▶ _Set exercise_
The lines to extract run from the first line of the material below to the line containing "return (f(r), f(g), f(b), 1)", both included; leave the pictures behind.
-- begin Source excerpt --
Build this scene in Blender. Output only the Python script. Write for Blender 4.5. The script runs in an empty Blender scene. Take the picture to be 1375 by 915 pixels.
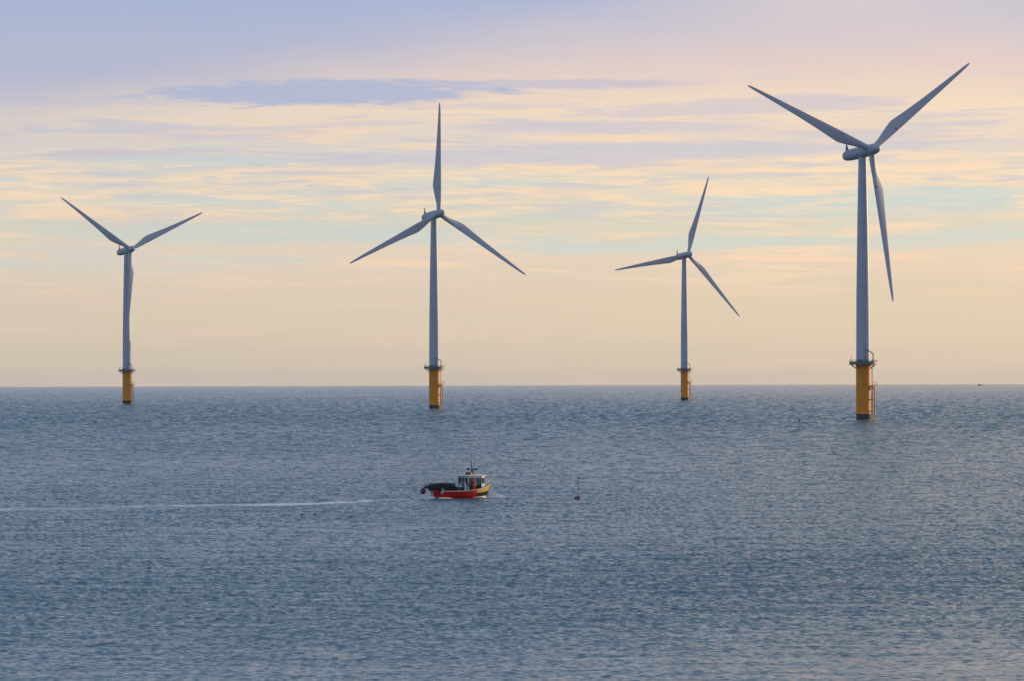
import bpy, bmesh, math, random
import numpy as np
from mathutils import Vector, Matrix
R = math.radians
rnd = random.Random(7)
EARTH = 7.4e6                     # radius that puts the horizon where the eye sees it (with refraction)
def sea_z(x, y): return -(x*x + y*y) / (2*EARTH)

# ------------------------------------------------------------------ camera
scene = bpy.context.scene
col = scene.collection
cam = bpy.data.cameras.new('camera'); cam_o = bpy.data.objects.new('camera', cam); col.objects.link(cam_o)
cam.sensor_width = 36.0; cam.lens = 36.0*6810/1375
cam.clip_start = 1.0; cam.clip_end = 60000
cam_o.matrix_world = Matrix.Translation((0, 0, 13)) @ Matrix.Rotation(R(90) + math.atan(48.25/6810), 4, 'X') @ Matrix.Rotation(R(-0.15), 4, 'Z')
scene.camera = cam_o
scene.view_settings.view_transform = 'Standard'; scene.view_settings.look = 'None'
scene.view_settings.exposure = 0; scene.view_settings.gamma = 1
scene.view_settings.use_curve_mapping = False
scene.cycles.max_bounces = 6; scene.cycles.volume_bounces = 0
scene.cycles.use_denoising = True; scene.cycles.denoiser = 'OPENIMAGEDENOISE'; scene.cycles.denoising_input_passes = 'RGB_ALBEDO_NORMAL'; scene.cycles.denoising_prefilter = 'ACCURATE'
scene.cycles.caustics_reflective = False; scene.cycles.caustics_refractive = False; scene.cycles.sample_clamp_indirect = 3.0

# ------------------------------------------------------------------ light
SUN_AZ, SUN_EL = 54.0, 8.0        # degrees right of the view direction, degrees up
sd = Vector((math.sin(R(SUN_AZ))*math.cos(R(SUN_EL)), math.cos(R(SUN_AZ))*math.cos(R(SUN_EL)), math.sin(R(SUN_EL))))
sl = bpy.data.lights.new('sun', 'SUN'); sl.energy = 3.0; sl.angle = R(0.5); sl.color = (1.0, 0.76, 0.48)
so = bpy.data.objects.new('sun', sl); col.objects.link(so); so.rotation_euler = sd.to_track_quat('Z', 'Y').to_euler()

def lin(r, g, b):
    f = lambda c: (c/255/12.92) if c/255 <= .04045 else ((c/255+.055)/1.055)**2.4
    return (f(r), f(g), f(b), 1)

class NT:
    """small helper for writing node trees"""
    def __init__(s, tree): s.t = tree; s.n = tree.nodes; s.l = tree.links
    def new(s, ty, **kw):
        n = s.n.new(ty)
        for k, v in kw.items(): setattr(n, k, v)
        return n
    def put(s, sock, v):
        if isinstance(v, bpy.types.NodeSocket): s.l.new(v, sock)
        else: sock.default_value = v
    def m(s, op, a, b=0.0, c=0.0):
        n = s.new('ShaderNodeMath', operation=op)
        s.put(n.inputs[0], a); s.put(n.inputs[1], b); s.put(n.inputs[2], c); return n.outputs[0]
    def sstep(s, v, a, b, lo=0.0, hi=1.0):
        n = s.new('ShaderNodeMapRange', interpolation_type='SMOOTHSTEP')
        s.put(n.inputs[0], v); n.inputs[1].default_value = a; n.inputs[2].default_value = b
        n.inputs[3].default_value = lo; n.inputs[4].default_value = hi; return n.outputs[0]
    def mix(s, f, a, b, bt='MIX'):
        n = s.new('ShaderNodeMix', data_type='RGBA', blend_type=bt)
        s.put(n.inputs[0], f); s.put(n.inputs[6], a); s.put(n.inputs[7], b); return n.outputs[2]
    def xyz(s, x, y, z):
        n = s.new('ShaderNodeCombineXYZ'); s.put(n.inputs[0], x); s.put(n.inputs[1], y); s.put(n.inputs[2], z); return n.outputs[0]
    def noise(s, vec, scale=1.0, detail=5.0, rough=.55, dist=0.0):
        n = s.new('ShaderNodeTexNoise'); s.put(n.inputs['Vector'], vec); n.inputs['Scale'].default_value = scale
        n.inputs['Detail'].default_value = detail; n.inputs['Roughness'].default_value = rough
        n.inputs['Distortion'].default_value = dist; return n.outputs['Fac']
    def ramp(s, f, stops):
        n = s.new('ShaderNodeValToRGB'); s.put(n.inputs[0], f); cr = n.color_ramp
        while len(cr.elements) < len(stops): cr.elements.new(.5)
        for e, (p, c) in zip(cr.elements, stops): e.position = p; e.color = c
        return n.outputs[0]

world = bpy.data.worlds.new('World'); scene.world = world; world.use_nodes = True
world.cycles.sampling_method = 'MANUAL'; world.cycles.sample_map_resolution = 2048
w = NT(world.node_tree)
for n in list(w.n): w.n.remove(n)
out = w.new('ShaderNodeOutputWorld'); bg = w.new('ShaderNodeBackground'); w.l.new(bg.outputs[0], out.inputs[0])
bg.inputs[1].default_value = 0.15
sky = w.new('ShaderNodeTexSky', sky_type='NISHITA'); sky.sun_disc = False
sky.sun_elevation = R(SUN_EL); sky.sun_rotation = R(SUN_AZ); sky.air_density = 1.0; sky.dust_density = 1.2; sky.ozone_density = 3.5
tc = w.new('ShaderNodeTexCoord'); sp = w.new('ShaderNodeSeparateXYZ'); w.l.new(tc.outputs['Generated'], sp.inputs[0])
X, Y, Z = sp.outputs
U = w.m('MULTIPLY', w.m('ARCTAN2', X, Y), 68.1)          # hundredths of a radian-ish: azimuth
V = w.m('MULTIPLY', w.m('ARCSINE', Z), 68.1)             # elevation in the same unit
wob = w.noise(w.xyz(w.m('MULTIPLY', U, .45), w.m('MULTIPLY', V, 1.3), 3.0), 1.0, 4)
V2 = w.m('ADD', V, w.m('MULTIPLY', w.m('SUBTRACT', wob, .5), .35))
base = w.ramp(w.m('DIVIDE', V2, 12.0), [(0.0, lin(212, 197, 178)), (.012, lin(223, 206, 178)), (.05, lin(226, 209, 181)), (.095, lin(227, 209, 184)),
    (.135, lin(232, 214, 191)), (.17, lin(218, 215, 196)), (.215, lin(234, 219, 194)), (.26, lin(222, 213, 205)),
    (.30, lin(239, 220, 197)), (.345, lin(226, 208, 202)), (.39, lin(206, 200, 210)), (.44, lin(192, 194, 214)), (.60, lin(164, 183, 201)), (1.0, lin(113, 147, 175))])
c = base
# fine cream and peach streaks, thin horizontal cirrus
n1 = w.noise(w.xyz(w.m('MULTIPLY', U, .42), w.m('MULTIPLY', V, 6.5), 1.0), 1.0, 10, .64, .5)
band = w.m('MULTIPLY', w.sstep(V, 0.7, 1.7), w.sstep(V, 4.0, 3.0))
c = w.mix(w.m('MULTIPLY', w.m('MULTIPLY', w.sstep(n1, .49, .62), band), .72), c, lin(252, 221, 187))
n2 = w.noise(w.xyz(w.m('MULTIPLY', U, .33), w.m('MULTIPLY', V, 4.6), 9.0), 1.0, 10, .64, .4)
band2 = w.m('MULTIPLY', w.sstep(V, 1.7, 2.4), w.sstep(V, 4.4, 3.4))
c = w.mix(w.m('MULTIPLY', w.m('MULTIPLY', w.sstep(n2, .49, .61), band2), .65), c, lin(202, 200, 212))
n3 = w.noise(w.xyz(w.m('MULTIPLY', U, .25), w.m('MULTIPLY', V, 3.6), 21.0), 1.0, 6, .55)
band3 = w.m('MULTIPLY', w.sstep(V, 1.2, 1.8), w.sstep(V, 3.2, 2.4))
c = w.mix(w.m('MULTIPLY', w.m('MULTIPLY', w.sstep(n3, .47, .62), band3), .65), c, lin(203, 217, 212))
n5 = w.noise(w.xyz(w.m('MULTIPLY', U, .9), w.m('MULTIPLY', V, 11.0), 33.0), 1.0, 8, .65, .5)
band5 = w.m('MULTIPLY', w.sstep(V, 1.9, 2.3), w.sstep(V, 3.2, 2.8))
c = w.mix(w.m('MULTIPLY', w.m('MULTIPLY', w.sstep(n5, .48, .60), band5), .75), c, lin(253, 225, 190))
c = w.mix(w.m('MULTIPLY', w.m('MULTIPLY', w.sstep(n5, .46, .36), band5), .5), c, lin(206, 207, 208))
n6 = w.noise(w.xyz(w.m('MULTIPLY', U, .3), w.m('MULTIPLY', V, 2.6), 77.0), 1.0, 6, .6, .3)
c = w.mix(w.m('MULTIPLY', w.m('MULTIPLY', w.sstep(n6, .5, .7), w.sstep(V, 5.5, 2.5)), .3), c, lin(242, 211, 190))
# the veil over the upper left, its lower edge rising to the right
n4 = w.noise(w.xyz(w.m('MULTIPLY', U, .2), w.m('MULTIPLY', V, .8), 5.0), 1.0, 5)
edge = w.m('SUBTRACT', V, w.m('MULTIPLY', U, .13))
edge = w.m('ADD', edge, w.m('MULTIPLY', w.m('SUBTRACT', n4, .5), 1.2))
veilc = w.mix(w.sstep(U, -2.0, 6.5), lin(187, 190, 209), lin(228, 211, 208))
veilc = w.mix(w.m('MULTIPLY', w.sstep(w.m('ADD', V, w.m('MULTIPLY', n4, .8)), 4.6, 5.8), w.sstep(U, 5, 0)), veilc, lin(170, 184, 216))
c = w.mix(w.m('MULTIPLY', w.sstep(edge, 3.7, 5.2), w.sstep(V, 8.5, 5.5)), c, veilc)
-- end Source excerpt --
▶ _Output for this task_
Build this scene in Blender. Output only the Python script. Write for Blender 4.5. The script runs in an empty Blender scene. Take the picture to be 1375 by 915 pixels.
import bpy, bmesh, math, random
import numpy as np
from mathutils import Vector, Matrix
R = math.radians
rnd = random.Random(7)
EARTH = 7.4e6                     # radius that puts the horizon where the eye sees it (with refraction)
def sea_z(x, y): return -(x*x + y*y) / (2*EARTH)

# ------------------------------------------------------------------ camera
scene = bpy.context.scene
col = scene.collection
cam = bpy.data.cameras.new('camera'); cam_o = bpy.data.objects.new('camera', cam); col.objects.link(cam_o)
cam.sensor_width = 36.0; cam.lens = 36.0*6810/1375
cam.clip_start = 1.0; cam.clip_end = 60000
cam_o.matrix_world = Matrix.Translation((0, 0, 13)) @ Matrix.Rotation(R(90) + math.atan(48.25/6810), 4, 'X') @ Matrix.Rotation(R(-0.15), 4, 'Z')
scene.camera = cam_o
scene.view_settings.view_transform = 'Standard'; scene.view_settings.look = 'None'
scene.view_settings.exposure = 0; scene.view_settings.gamma = 1
scene.view_settings.use_curve_mapping = False
scene.cycles.max_bounces = 6; scene.cycles.volume_bounces = 0
scene.cycles.use_denoising = True; scene.cycles.denoiser = 'OPENIMAGEDENOISE'; scene.cycles.denoising_input_passes = 'RGB_ALBEDO_NORMAL'; scene.cycles.denoising_prefilter = 'ACCURATE'
scene.cycles.caustics_reflective = False; scene.cycles.caustics_refractive = False; scene.cycles.sample_clamp_indirect = 3.0

# ------------------------------------------------------------------ light
SUN_AZ, SUN_EL = 54.0, 8.0        # degrees right of the view direction, degrees up
sd = Vector((math.sin(R(SUN_AZ))*math.cos(R(SUN_EL)), math.cos(R(SUN_AZ))*math.cos(R(SUN_EL)), math.sin(R(SUN_EL))))
sl = bpy.data.lights.new('sun', 'SUN'); sl.energy = 3.0; sl.angle = R(0.5); sl.color = (1.0, 0.76, 0.48)
so = bpy.data.objects.new('sun', sl); col.objects.link(so); so.rotation_euler = sd.to_track_quat('Z', 'Y').to_euler()

def lin(r, g, b):
    f = lambda c: (c/255/12.92) if c/255 <= .04045 else ((c/255+.055)/1.055)**2.4
    return (f(r), f(g), f(b), 1)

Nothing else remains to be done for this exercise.